State the number of lines that contain "script", with no other text.

>> START Record excerpts

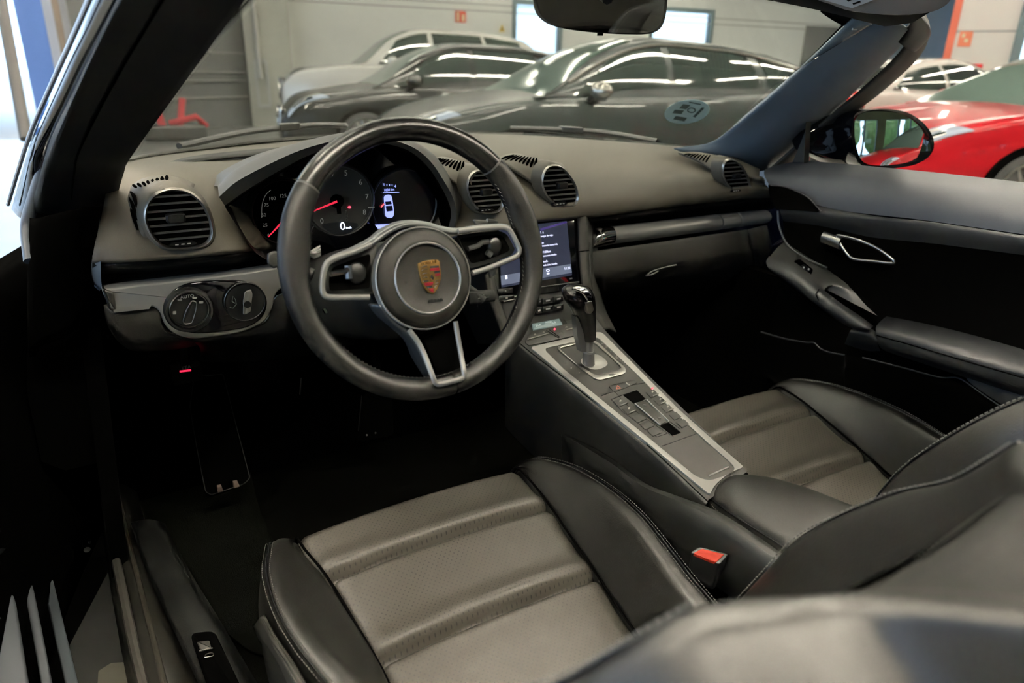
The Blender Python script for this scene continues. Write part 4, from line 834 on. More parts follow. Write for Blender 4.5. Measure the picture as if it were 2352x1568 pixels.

>> END Record excerpts
>> START Record excerpts

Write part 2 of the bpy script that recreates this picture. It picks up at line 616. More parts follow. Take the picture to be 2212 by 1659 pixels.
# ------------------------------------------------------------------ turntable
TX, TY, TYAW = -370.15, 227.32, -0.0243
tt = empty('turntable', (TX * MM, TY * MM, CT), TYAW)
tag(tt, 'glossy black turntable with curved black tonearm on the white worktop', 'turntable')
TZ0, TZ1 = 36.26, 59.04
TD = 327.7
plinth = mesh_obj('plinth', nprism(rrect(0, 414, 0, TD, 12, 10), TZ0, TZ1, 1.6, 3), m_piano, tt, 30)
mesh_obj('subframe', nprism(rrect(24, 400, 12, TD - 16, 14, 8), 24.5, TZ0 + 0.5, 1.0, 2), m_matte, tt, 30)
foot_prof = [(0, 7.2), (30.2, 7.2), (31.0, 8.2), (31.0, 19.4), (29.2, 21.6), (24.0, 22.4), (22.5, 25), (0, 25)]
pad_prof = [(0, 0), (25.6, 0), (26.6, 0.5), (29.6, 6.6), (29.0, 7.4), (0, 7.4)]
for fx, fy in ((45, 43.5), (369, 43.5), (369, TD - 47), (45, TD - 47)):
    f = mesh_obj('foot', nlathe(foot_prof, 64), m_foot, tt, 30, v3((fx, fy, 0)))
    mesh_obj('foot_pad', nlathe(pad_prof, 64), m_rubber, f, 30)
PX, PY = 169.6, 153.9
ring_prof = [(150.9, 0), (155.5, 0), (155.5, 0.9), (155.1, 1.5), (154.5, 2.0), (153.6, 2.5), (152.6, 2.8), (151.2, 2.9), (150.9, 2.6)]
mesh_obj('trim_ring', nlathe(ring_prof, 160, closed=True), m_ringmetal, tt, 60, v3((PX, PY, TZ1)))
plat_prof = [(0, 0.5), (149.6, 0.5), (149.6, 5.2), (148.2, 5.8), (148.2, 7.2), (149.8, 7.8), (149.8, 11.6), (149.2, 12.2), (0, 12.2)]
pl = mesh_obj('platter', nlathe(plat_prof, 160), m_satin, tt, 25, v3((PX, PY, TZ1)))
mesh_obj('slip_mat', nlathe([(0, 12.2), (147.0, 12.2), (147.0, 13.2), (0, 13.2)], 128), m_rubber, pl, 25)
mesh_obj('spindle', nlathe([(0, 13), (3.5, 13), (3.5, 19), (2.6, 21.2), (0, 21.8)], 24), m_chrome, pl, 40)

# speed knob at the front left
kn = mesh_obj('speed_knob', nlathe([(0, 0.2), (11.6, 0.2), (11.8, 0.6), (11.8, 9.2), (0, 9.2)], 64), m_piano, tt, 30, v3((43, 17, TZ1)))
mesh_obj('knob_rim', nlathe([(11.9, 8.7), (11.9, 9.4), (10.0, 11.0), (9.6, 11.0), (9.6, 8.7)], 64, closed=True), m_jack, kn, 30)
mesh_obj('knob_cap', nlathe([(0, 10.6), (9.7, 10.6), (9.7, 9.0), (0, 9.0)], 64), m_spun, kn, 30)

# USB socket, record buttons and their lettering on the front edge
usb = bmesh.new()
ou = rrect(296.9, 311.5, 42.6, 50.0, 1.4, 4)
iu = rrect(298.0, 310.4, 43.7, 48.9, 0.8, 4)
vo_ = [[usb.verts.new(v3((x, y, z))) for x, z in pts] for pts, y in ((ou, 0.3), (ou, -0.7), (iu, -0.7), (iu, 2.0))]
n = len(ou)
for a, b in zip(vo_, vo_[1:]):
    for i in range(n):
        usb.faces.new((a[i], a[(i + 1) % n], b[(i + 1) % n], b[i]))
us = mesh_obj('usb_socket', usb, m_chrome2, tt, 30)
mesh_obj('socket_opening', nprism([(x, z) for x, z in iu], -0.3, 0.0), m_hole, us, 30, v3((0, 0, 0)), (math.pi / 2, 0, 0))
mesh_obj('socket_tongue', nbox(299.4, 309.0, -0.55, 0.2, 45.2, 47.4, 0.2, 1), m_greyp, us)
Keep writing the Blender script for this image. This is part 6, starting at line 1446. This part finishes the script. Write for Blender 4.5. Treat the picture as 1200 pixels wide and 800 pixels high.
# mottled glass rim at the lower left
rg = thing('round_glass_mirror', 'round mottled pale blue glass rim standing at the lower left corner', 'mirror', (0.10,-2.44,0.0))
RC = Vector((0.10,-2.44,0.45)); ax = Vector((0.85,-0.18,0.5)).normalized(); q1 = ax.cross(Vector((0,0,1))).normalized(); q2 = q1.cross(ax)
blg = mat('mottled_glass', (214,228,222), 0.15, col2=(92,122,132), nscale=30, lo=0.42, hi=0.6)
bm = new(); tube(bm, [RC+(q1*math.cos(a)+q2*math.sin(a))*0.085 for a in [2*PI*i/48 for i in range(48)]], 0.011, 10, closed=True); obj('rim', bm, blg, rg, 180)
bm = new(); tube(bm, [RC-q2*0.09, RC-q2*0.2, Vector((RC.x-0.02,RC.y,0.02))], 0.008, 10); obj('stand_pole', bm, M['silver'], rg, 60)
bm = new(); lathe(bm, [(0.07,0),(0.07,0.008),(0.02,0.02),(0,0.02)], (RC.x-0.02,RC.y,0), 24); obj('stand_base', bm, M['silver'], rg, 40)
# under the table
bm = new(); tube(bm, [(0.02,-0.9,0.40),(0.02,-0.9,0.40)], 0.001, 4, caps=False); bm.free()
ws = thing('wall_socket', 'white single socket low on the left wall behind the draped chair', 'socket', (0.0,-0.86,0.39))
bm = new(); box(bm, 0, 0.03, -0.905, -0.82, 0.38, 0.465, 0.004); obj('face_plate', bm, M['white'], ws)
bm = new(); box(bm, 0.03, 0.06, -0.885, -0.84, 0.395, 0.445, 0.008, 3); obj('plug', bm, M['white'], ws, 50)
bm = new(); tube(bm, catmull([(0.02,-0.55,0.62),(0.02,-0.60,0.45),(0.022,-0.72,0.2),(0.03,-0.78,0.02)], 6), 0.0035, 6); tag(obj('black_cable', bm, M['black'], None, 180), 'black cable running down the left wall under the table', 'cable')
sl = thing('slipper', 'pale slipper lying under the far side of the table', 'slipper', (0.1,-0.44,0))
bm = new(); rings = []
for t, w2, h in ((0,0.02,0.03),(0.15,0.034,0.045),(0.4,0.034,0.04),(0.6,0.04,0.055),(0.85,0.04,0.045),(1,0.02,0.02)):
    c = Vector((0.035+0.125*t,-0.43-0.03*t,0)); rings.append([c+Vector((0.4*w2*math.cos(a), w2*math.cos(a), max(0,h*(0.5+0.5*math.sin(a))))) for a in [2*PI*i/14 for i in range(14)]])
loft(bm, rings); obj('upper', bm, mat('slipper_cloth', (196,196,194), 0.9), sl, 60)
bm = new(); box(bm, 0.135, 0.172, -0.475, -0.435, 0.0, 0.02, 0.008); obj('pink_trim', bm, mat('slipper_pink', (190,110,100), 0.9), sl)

>> END Record excerpts

### Solution
3